- _TASK DETAILS_
Reproduce the listing below exactly, beginning with its first line and ending with the line that holds "struct('trim_4', bm, bpy.data.materials['plaster_crack'])"; pictures are not part of the copy.

┄┄┄┄┄┄┄┄┄┄

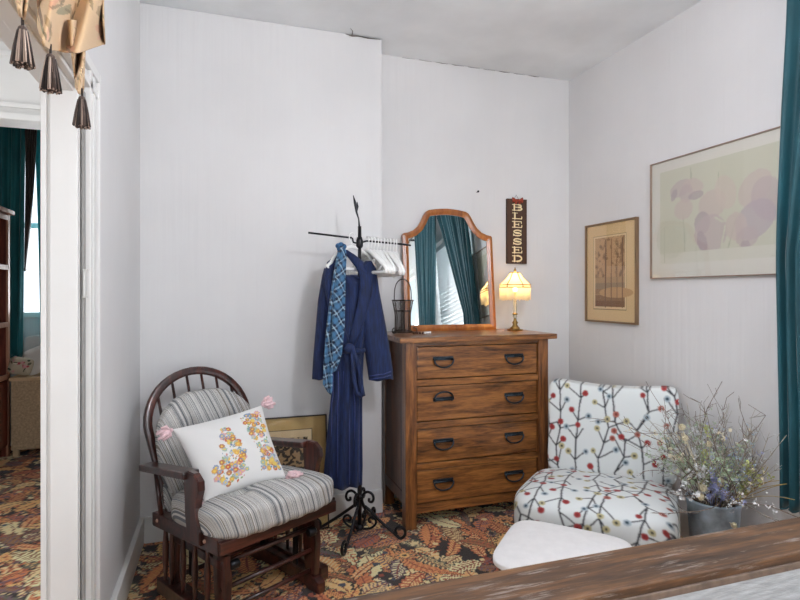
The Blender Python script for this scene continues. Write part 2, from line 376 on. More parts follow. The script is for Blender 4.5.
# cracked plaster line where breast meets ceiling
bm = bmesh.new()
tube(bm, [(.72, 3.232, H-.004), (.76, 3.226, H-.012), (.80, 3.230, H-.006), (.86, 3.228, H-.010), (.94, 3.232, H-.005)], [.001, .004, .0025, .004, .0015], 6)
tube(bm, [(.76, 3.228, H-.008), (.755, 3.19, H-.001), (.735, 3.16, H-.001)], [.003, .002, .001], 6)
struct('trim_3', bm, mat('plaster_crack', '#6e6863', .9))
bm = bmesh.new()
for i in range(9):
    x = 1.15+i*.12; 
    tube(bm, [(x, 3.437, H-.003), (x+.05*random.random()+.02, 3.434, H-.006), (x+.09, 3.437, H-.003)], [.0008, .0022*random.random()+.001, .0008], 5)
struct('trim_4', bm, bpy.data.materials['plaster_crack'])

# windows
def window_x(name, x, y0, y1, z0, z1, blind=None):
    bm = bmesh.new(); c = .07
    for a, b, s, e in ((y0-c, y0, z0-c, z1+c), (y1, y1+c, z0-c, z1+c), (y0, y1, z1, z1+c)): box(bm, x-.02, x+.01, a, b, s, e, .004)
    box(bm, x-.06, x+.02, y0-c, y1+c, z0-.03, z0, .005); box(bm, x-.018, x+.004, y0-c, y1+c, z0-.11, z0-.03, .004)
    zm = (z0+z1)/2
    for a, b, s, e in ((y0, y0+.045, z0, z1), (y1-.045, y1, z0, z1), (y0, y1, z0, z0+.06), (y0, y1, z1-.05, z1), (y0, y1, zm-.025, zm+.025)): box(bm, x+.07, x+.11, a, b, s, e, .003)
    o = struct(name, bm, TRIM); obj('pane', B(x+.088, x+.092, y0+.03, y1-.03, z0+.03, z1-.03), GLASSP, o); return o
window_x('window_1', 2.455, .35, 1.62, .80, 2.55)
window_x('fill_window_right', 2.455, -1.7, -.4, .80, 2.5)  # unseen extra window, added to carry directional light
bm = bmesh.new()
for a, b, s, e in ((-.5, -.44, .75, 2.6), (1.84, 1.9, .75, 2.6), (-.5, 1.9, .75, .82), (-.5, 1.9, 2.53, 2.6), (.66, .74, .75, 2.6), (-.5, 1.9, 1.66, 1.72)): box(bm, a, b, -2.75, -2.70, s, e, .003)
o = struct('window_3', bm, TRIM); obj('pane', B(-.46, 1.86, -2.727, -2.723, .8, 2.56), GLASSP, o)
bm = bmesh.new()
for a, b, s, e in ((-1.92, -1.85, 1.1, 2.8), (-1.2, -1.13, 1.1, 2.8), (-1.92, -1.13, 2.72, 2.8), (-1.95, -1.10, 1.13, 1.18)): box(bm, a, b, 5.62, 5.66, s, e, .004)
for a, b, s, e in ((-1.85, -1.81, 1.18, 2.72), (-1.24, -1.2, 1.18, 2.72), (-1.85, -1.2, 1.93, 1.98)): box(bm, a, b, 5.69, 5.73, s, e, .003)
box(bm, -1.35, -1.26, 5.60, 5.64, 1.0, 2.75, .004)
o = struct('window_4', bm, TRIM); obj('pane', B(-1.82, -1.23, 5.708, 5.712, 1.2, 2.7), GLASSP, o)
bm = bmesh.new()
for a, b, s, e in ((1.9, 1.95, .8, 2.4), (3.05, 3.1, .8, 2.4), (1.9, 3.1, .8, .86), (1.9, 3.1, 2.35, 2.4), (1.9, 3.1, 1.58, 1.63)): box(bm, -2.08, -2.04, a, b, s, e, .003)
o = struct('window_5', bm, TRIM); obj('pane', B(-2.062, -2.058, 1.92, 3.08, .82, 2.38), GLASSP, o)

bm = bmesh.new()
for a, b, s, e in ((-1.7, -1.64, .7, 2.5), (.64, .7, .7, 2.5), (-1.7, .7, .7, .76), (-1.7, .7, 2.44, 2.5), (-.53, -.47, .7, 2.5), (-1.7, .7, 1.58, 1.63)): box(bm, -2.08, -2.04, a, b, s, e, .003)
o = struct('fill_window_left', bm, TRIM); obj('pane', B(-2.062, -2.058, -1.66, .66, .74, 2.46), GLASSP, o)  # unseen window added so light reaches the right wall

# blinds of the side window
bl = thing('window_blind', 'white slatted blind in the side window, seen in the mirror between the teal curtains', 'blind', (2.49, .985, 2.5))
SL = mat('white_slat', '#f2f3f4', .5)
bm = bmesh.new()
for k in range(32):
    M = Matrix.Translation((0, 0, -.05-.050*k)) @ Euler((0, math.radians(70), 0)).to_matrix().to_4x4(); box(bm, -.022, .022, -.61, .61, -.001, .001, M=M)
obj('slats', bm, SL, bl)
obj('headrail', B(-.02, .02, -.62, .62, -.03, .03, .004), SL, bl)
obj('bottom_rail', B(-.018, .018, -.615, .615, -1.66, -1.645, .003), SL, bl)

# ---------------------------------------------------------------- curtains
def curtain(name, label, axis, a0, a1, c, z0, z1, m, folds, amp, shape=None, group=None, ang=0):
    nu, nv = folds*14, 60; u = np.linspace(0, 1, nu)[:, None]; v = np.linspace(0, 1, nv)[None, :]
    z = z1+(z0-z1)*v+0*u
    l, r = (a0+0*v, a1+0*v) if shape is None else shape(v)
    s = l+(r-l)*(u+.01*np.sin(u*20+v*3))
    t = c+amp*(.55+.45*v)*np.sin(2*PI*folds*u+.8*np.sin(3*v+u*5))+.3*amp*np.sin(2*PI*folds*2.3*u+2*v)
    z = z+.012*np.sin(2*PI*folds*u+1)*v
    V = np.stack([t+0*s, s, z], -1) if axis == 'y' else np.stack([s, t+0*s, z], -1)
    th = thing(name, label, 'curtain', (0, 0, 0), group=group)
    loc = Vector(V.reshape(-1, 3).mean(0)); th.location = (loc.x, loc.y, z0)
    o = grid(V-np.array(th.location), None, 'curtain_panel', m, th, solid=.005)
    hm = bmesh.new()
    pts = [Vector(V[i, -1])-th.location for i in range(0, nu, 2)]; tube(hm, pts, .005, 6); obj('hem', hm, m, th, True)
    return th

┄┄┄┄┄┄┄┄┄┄

- _COMPLETED TASK_
The Blender Python script for this scene continues. Write part 2, from line 376 on. More parts follow. The script is for Blender 4.5.
# cracked plaster line where breast meets ceiling
bm = bmesh.new()
tube(bm, [(.72, 3.232, H-.004), (.76, 3.226, H-.012), (.80, 3.230, H-.006), (.86, 3.228, H-.010), (.94, 3.232, H-.005)], [.001, .004, .0025, .004, .0015], 6)
tube(bm, [(.76, 3.228, H-.008), (.755, 3.19, H-.001), (.735, 3.16, H-.001)], [.003, .002, .001], 6)
struct('trim_3', bm, mat('plaster_crack', '#6e6863', .9))
bm = bmesh.new()
for i in range(9):
    x = 1.15+i*.12; 
    tube(bm, [(x, 3.437, H-.003), (x+.05*random.random()+.02, 3.434, H-.006), (x+.09, 3.437, H-.003)], [.0008, .0022*random.random()+.001, .0008], 5)
struct('trim_4', bm, bpy.data.materials['plaster_crack'])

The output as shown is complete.